- INSTRUCTION -
Extract exactly those lines that lie between the start of the material and the line with "R = math.radians", including both boundary lines and no others.

- DATA SHOWN -
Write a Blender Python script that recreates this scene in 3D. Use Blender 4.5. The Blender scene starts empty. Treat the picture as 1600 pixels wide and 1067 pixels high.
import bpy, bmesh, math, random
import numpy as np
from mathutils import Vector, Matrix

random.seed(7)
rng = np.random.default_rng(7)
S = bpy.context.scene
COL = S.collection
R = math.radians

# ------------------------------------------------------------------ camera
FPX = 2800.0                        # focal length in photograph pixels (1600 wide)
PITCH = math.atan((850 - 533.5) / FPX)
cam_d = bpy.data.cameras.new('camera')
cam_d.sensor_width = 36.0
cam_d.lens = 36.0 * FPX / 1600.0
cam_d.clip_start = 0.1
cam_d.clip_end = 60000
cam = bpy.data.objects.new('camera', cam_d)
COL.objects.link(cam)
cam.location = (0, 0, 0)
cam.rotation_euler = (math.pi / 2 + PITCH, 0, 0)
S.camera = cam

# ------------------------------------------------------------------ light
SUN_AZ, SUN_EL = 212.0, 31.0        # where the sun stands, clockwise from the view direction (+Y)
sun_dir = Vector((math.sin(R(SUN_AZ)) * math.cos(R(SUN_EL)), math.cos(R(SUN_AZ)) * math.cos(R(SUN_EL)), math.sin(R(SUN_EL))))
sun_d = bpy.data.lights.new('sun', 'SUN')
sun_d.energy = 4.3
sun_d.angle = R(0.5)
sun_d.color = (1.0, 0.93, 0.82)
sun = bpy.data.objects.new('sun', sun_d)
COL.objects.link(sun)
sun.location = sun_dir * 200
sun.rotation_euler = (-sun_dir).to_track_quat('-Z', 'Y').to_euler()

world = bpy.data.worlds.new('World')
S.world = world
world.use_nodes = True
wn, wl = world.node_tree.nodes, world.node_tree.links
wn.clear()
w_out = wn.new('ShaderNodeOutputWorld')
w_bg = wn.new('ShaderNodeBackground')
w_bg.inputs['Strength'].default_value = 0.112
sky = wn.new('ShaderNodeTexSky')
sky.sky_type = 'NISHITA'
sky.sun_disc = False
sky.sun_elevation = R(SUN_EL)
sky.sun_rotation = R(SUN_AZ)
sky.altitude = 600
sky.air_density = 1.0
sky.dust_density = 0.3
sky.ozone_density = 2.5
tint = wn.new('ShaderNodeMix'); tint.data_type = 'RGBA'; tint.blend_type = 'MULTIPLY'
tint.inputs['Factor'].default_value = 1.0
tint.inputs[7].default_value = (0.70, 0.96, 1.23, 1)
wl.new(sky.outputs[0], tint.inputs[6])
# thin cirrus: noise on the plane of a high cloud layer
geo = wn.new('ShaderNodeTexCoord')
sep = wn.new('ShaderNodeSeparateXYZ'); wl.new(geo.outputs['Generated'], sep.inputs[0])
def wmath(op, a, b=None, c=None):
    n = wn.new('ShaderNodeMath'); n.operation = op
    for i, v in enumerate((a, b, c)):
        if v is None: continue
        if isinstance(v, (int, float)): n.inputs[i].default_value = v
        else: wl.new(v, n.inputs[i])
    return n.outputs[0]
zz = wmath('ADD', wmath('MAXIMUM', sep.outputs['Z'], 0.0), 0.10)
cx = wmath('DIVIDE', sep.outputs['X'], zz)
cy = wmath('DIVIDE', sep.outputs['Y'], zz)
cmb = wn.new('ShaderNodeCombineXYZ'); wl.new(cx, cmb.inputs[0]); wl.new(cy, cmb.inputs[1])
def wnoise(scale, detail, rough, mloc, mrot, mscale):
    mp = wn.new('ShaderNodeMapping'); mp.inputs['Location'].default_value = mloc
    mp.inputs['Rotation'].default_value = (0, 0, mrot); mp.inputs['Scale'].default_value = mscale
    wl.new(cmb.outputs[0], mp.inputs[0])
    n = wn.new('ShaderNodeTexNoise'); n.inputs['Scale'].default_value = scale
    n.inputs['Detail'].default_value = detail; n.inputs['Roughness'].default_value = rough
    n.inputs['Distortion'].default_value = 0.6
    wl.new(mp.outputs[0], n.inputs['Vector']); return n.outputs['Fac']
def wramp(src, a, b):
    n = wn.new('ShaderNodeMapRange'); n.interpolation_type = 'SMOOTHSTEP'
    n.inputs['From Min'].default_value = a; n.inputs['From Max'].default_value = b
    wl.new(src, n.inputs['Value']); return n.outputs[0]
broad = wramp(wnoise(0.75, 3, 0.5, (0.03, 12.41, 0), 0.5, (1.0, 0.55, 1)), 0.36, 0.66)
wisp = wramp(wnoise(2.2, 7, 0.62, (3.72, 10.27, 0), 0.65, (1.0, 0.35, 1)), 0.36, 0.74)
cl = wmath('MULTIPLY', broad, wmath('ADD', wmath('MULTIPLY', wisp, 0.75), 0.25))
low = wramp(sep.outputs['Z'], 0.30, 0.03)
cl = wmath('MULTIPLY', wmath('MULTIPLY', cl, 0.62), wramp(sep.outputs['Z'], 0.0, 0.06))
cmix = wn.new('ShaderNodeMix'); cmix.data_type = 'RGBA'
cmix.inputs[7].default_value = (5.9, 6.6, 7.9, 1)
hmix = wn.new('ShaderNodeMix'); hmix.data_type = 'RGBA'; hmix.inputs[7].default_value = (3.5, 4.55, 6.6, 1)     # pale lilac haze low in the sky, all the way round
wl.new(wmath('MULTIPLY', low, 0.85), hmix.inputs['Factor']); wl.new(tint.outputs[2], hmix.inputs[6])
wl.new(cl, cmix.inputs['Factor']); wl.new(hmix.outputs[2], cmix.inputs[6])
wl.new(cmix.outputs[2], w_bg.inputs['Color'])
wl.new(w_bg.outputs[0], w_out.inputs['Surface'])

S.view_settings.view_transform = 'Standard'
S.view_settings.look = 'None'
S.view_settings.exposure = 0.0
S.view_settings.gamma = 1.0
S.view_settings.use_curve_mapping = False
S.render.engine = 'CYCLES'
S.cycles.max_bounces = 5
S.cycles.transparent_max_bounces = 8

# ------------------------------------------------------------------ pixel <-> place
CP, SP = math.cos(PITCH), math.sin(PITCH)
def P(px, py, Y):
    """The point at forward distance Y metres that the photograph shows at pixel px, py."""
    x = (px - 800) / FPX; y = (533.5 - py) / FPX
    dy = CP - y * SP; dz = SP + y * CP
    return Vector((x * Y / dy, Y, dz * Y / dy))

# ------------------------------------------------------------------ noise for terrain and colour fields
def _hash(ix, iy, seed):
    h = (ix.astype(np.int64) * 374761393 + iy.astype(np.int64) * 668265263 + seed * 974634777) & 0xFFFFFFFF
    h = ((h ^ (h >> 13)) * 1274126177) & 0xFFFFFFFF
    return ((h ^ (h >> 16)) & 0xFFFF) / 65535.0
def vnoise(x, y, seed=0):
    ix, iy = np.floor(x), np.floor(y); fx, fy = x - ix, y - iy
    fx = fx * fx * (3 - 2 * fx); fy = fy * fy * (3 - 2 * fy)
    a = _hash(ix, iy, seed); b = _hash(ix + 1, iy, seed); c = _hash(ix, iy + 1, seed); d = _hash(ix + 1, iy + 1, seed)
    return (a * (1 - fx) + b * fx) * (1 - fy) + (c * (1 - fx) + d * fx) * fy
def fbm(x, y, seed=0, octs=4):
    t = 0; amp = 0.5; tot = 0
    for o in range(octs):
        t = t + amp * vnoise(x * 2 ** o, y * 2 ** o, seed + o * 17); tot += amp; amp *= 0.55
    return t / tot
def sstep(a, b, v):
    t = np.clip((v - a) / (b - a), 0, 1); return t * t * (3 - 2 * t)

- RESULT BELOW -
Write a Blender Python script that recreates this scene in 3D. Use Blender 4.5. The Blender scene starts empty. Treat the picture as 1600 pixels wide and 1067 pixels high.
import bpy, bmesh, math, random
import numpy as np
from mathutils import Vector, Matrix

random.seed(7)
rng = np.random.default_rng(7)
S = bpy.context.scene
COL = S.collection
R = math.radians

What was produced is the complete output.